EXERCISE DETAILS.
Among the lines below, count those with "wide". Give the total alone.
━━ DATA SECTION ━━
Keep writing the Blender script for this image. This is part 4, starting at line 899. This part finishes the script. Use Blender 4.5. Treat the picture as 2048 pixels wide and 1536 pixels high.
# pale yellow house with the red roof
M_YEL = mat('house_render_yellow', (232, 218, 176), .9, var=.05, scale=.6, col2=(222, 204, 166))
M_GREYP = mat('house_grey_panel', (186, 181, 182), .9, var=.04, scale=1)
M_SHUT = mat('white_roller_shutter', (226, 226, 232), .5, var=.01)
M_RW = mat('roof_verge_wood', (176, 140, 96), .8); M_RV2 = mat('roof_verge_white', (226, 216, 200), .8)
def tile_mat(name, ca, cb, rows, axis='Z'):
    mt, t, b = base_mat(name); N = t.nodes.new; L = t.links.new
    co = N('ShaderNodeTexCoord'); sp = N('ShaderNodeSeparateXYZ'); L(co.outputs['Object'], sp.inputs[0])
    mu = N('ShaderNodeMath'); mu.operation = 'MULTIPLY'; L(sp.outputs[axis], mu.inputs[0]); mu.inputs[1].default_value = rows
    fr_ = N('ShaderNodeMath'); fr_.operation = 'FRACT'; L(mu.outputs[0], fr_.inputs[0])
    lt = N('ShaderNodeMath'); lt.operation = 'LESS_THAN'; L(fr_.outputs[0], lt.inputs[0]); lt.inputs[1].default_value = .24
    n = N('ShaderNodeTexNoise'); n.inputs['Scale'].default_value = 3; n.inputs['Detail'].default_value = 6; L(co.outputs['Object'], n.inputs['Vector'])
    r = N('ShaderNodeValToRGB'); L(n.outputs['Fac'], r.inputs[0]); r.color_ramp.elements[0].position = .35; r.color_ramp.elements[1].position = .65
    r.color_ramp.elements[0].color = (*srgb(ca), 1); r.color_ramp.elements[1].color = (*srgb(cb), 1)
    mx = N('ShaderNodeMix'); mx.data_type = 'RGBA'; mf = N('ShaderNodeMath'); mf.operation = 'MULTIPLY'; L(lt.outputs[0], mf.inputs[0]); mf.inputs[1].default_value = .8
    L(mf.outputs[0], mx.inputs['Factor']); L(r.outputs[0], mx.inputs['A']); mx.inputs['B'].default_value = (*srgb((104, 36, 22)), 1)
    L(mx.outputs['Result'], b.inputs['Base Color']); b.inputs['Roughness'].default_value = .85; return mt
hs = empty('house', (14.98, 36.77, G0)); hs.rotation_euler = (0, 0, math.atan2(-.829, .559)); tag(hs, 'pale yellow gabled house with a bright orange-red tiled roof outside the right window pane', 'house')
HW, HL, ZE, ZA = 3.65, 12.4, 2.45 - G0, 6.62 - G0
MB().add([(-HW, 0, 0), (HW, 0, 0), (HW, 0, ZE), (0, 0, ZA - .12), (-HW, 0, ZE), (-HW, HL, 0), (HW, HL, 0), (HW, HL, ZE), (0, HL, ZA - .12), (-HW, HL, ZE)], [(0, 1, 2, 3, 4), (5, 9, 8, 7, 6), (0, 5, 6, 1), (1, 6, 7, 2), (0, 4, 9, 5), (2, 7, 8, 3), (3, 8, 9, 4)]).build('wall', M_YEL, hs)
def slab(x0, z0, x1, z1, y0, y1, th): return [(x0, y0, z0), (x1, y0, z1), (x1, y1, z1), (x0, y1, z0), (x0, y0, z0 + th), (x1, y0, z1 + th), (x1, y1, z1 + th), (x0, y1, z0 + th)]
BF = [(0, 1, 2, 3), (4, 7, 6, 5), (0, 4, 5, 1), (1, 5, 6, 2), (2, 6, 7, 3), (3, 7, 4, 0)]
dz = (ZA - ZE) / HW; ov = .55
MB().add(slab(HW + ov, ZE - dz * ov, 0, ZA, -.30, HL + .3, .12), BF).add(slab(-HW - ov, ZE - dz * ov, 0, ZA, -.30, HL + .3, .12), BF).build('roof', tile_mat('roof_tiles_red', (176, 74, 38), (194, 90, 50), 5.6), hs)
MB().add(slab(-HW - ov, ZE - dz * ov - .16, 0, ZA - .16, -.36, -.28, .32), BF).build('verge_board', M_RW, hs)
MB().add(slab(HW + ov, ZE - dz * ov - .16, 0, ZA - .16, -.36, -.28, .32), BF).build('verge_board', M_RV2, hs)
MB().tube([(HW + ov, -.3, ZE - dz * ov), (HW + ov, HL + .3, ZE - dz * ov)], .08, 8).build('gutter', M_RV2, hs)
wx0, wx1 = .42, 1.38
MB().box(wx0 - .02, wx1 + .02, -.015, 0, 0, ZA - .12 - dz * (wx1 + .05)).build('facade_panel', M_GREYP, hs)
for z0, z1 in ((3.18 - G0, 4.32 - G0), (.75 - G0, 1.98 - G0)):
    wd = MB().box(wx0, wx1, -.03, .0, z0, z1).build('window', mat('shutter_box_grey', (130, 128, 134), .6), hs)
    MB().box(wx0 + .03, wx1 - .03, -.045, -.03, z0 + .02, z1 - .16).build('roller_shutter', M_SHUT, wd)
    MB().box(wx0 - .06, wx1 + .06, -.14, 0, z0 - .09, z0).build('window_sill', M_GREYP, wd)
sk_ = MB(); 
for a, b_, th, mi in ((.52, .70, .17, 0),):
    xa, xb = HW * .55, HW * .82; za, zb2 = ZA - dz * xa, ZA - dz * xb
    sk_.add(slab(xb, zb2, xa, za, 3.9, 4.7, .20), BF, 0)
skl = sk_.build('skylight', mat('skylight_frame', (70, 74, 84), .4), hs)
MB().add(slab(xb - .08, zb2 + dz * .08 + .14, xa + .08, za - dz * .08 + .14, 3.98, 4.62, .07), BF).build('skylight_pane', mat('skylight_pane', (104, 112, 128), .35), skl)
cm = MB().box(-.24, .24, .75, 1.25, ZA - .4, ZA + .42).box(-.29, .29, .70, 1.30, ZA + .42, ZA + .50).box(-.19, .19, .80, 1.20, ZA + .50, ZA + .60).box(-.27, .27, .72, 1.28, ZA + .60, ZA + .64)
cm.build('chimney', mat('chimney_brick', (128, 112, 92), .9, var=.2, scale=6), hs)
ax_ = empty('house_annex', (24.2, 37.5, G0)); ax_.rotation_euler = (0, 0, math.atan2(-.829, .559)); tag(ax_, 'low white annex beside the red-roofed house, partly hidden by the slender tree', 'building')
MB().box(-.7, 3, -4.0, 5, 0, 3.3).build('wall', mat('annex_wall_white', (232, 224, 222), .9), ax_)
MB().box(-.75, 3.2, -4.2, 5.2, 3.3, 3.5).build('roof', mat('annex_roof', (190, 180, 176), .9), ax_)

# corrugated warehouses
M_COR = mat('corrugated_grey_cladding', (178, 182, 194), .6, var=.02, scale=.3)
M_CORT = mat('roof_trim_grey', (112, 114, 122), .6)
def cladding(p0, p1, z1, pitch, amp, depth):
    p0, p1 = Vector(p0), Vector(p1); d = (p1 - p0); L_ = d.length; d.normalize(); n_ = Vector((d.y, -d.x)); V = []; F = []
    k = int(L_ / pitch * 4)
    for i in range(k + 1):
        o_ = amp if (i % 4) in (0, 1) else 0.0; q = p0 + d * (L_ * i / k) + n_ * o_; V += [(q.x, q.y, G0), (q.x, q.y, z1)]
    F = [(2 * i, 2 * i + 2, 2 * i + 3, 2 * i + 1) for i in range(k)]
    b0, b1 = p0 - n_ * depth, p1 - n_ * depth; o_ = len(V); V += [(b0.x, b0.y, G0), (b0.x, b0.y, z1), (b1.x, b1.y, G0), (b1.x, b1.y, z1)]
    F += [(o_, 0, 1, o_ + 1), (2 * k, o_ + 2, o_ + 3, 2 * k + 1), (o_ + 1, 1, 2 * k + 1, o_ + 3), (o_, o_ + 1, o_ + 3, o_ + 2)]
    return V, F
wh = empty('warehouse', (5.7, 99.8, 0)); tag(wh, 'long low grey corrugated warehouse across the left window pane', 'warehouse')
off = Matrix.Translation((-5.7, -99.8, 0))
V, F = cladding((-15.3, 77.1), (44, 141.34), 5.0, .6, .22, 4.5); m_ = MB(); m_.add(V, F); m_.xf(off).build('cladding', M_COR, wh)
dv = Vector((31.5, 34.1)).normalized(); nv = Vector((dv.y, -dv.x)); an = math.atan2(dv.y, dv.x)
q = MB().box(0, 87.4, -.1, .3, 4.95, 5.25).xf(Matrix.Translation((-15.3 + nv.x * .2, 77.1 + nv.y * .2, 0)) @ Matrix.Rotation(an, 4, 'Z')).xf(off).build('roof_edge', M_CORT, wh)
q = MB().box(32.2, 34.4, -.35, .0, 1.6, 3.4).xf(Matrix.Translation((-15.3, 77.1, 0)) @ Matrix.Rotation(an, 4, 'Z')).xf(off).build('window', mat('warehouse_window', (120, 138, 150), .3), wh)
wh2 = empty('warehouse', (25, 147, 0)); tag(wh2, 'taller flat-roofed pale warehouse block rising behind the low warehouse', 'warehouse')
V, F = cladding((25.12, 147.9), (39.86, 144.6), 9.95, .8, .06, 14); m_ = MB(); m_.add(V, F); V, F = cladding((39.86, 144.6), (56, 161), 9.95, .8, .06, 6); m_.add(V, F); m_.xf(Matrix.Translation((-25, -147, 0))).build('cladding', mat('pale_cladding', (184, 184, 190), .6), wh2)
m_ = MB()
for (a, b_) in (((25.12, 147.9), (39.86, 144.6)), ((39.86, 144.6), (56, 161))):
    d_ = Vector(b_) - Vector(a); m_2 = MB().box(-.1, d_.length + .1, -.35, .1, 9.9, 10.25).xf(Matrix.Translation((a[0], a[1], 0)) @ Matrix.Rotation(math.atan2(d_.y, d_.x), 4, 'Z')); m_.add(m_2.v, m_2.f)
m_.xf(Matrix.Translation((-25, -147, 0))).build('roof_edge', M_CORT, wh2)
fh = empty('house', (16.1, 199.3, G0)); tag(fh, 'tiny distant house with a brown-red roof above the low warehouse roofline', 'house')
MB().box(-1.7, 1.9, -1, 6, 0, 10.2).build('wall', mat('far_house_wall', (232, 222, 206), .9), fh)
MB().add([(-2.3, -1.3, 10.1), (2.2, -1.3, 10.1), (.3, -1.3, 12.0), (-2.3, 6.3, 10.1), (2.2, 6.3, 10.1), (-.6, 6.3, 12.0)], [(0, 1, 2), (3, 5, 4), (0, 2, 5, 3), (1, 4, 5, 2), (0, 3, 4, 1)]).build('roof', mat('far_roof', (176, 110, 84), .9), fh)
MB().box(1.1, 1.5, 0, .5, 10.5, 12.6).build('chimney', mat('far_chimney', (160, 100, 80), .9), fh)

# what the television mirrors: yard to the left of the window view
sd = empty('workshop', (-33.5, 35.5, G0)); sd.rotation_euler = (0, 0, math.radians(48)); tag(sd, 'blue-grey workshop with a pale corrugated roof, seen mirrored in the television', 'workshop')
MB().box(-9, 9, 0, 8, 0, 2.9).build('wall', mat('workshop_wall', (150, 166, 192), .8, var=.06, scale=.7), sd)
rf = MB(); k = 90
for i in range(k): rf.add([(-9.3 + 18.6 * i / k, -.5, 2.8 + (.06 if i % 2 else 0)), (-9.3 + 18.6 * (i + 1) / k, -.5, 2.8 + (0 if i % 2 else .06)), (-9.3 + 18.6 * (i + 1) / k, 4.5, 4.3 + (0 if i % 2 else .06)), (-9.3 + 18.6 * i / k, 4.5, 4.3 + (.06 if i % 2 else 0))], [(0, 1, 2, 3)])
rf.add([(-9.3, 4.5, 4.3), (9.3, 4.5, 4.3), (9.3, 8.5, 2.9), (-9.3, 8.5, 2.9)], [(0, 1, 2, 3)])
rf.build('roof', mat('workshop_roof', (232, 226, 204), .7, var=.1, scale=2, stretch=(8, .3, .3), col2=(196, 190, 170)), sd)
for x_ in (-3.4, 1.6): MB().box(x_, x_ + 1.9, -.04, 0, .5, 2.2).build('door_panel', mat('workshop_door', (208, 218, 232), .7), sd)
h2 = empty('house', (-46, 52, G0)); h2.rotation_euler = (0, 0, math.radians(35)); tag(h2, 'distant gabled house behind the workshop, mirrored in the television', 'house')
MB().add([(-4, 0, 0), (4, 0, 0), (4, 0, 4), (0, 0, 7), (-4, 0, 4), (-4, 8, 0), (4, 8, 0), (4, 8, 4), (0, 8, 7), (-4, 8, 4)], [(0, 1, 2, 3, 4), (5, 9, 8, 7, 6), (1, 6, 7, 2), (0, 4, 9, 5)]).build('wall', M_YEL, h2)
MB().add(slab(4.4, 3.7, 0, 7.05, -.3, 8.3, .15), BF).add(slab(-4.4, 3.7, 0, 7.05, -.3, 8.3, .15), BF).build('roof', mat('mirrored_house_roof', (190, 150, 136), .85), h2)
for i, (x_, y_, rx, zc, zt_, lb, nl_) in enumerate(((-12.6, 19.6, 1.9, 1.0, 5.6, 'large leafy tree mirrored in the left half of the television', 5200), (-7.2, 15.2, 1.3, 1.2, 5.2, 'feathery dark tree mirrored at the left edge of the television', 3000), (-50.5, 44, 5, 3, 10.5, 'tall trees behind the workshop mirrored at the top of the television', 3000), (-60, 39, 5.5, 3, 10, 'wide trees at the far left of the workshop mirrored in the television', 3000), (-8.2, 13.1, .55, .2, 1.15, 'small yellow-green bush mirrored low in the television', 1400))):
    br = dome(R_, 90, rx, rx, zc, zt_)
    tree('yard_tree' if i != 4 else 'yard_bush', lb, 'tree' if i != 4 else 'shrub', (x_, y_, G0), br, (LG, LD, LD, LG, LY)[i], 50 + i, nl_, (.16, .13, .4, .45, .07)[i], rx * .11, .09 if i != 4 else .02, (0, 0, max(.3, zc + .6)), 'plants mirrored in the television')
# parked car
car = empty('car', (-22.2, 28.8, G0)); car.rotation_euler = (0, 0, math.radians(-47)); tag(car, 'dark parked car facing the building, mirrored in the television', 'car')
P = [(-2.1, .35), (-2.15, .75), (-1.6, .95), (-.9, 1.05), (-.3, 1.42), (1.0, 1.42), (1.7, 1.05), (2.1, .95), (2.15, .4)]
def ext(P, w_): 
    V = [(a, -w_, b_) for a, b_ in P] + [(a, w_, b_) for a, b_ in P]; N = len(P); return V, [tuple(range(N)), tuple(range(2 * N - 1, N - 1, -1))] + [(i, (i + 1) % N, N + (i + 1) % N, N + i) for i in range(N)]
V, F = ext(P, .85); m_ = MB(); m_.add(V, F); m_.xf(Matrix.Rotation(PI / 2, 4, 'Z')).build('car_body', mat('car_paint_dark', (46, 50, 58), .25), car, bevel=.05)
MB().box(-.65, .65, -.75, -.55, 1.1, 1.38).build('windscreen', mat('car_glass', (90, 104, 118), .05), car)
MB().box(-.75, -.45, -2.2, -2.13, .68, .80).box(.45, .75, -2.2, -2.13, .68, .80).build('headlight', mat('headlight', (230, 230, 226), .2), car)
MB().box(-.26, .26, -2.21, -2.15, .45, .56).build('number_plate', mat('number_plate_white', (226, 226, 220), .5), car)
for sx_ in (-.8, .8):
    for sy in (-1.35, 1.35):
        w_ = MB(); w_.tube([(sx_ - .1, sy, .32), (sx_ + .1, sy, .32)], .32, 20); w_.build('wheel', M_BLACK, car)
━━━
WRITTEN SOLUTION.
2